Stephen Bourne, president of Cambridge University Press, the leading UK academic and scientific publisher, says the China market is now developing an edge even over India, an established English-language market.

The publishing arm of Cambridge University and which published its first book in 1534, first came to China 12 years ago and publishes only in English.

"China is growing fast and the momentum is continuing. The main problem in India is inflation and the cost of borrowing money at 14 percent," he says.

"A lot of the institutions that buy from us have to borrow from the banks and that is having an impact on their orders."

He also says books are becoming cheaper in China than in India.

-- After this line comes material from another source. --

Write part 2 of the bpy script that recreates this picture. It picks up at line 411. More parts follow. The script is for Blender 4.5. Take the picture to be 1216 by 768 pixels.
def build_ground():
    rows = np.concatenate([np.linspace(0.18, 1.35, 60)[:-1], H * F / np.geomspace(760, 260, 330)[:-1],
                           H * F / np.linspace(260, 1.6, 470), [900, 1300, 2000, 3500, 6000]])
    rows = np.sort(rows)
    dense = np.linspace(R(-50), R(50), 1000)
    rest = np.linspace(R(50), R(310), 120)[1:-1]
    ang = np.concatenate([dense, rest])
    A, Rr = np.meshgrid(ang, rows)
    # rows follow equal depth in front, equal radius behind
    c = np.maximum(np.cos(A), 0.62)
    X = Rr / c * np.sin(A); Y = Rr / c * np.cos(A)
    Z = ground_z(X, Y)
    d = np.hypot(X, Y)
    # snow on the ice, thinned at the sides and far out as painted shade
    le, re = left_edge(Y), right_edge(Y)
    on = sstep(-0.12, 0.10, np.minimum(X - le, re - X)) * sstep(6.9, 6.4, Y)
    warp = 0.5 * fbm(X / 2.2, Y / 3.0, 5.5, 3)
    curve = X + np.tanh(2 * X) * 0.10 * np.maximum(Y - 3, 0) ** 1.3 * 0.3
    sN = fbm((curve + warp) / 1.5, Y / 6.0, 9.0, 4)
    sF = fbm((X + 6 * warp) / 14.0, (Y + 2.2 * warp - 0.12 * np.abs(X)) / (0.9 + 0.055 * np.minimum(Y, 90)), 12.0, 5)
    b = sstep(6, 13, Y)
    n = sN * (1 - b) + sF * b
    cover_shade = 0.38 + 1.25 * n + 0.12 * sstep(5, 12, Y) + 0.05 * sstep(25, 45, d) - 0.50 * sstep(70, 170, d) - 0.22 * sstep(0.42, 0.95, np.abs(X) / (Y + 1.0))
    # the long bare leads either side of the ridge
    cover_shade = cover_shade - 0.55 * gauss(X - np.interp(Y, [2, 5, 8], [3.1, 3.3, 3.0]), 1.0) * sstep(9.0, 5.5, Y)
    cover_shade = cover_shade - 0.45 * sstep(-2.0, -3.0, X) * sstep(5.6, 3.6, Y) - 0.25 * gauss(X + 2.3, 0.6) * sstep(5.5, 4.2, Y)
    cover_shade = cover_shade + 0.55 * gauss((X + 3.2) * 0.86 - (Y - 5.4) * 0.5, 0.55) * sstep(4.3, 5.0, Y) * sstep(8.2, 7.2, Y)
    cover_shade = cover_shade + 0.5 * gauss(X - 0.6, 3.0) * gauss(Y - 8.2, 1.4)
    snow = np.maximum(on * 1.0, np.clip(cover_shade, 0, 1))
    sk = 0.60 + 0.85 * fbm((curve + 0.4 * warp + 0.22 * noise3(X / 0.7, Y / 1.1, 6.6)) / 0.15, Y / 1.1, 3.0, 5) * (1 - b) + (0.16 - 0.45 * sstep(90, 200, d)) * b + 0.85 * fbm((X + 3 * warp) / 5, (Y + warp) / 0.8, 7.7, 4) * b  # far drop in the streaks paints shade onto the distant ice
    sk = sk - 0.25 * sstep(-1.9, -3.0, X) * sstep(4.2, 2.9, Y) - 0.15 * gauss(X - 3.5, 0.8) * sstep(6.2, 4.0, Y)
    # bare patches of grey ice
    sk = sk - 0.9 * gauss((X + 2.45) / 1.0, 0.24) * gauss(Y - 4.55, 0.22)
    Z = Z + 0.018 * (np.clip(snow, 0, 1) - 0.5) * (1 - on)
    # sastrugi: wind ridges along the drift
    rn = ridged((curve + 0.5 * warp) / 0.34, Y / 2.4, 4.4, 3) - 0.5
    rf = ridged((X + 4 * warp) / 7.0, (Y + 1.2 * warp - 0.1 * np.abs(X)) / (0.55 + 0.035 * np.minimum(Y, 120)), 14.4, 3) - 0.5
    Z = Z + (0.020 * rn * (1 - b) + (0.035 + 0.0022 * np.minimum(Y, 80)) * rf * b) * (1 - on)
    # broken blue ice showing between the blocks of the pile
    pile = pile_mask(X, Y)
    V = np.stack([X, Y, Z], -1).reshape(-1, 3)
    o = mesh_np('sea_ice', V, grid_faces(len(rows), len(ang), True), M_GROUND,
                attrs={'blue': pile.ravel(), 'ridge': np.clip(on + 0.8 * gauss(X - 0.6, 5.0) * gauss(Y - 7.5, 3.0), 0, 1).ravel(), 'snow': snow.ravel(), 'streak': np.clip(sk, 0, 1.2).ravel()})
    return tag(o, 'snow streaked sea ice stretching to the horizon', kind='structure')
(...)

"A book might be 35 yuan (4.30 euros, $5.50) in China and the same one in India the equivalent of 25 yuan but in terms of purchasing power parity the China book is cheaper and with inflation the India book is becoming more expensive all the time," he says.

With the Chinese obsession with technology, particularly iPhones and tablets, some see digital publishing as one of the major growth opportunities in China.

Digital publishing in China hit 137.8 billion yuan last year, 31 percent more than in 2010, according to GAPP. China is already the world's second-largest e-book market, making up 20 percent of global sales.

But some major foreign publishers such as Harper Collins are still wary about entering the China digital market. "We want to wait and see until the digital market is stable here," says Chou at Harper Collins. "We don't think the rules and laws are clear yet and we still have concerns about piracy."

Chou says there is an amateurish feel about the China digital market which would make it very difficult to establish a good business model.

"You get some Chinese books that are being offered for 2 yuan which is not really viable, certainly not for us. A lot of amateur authors are putting their work out there. So there is a messiness about pricing."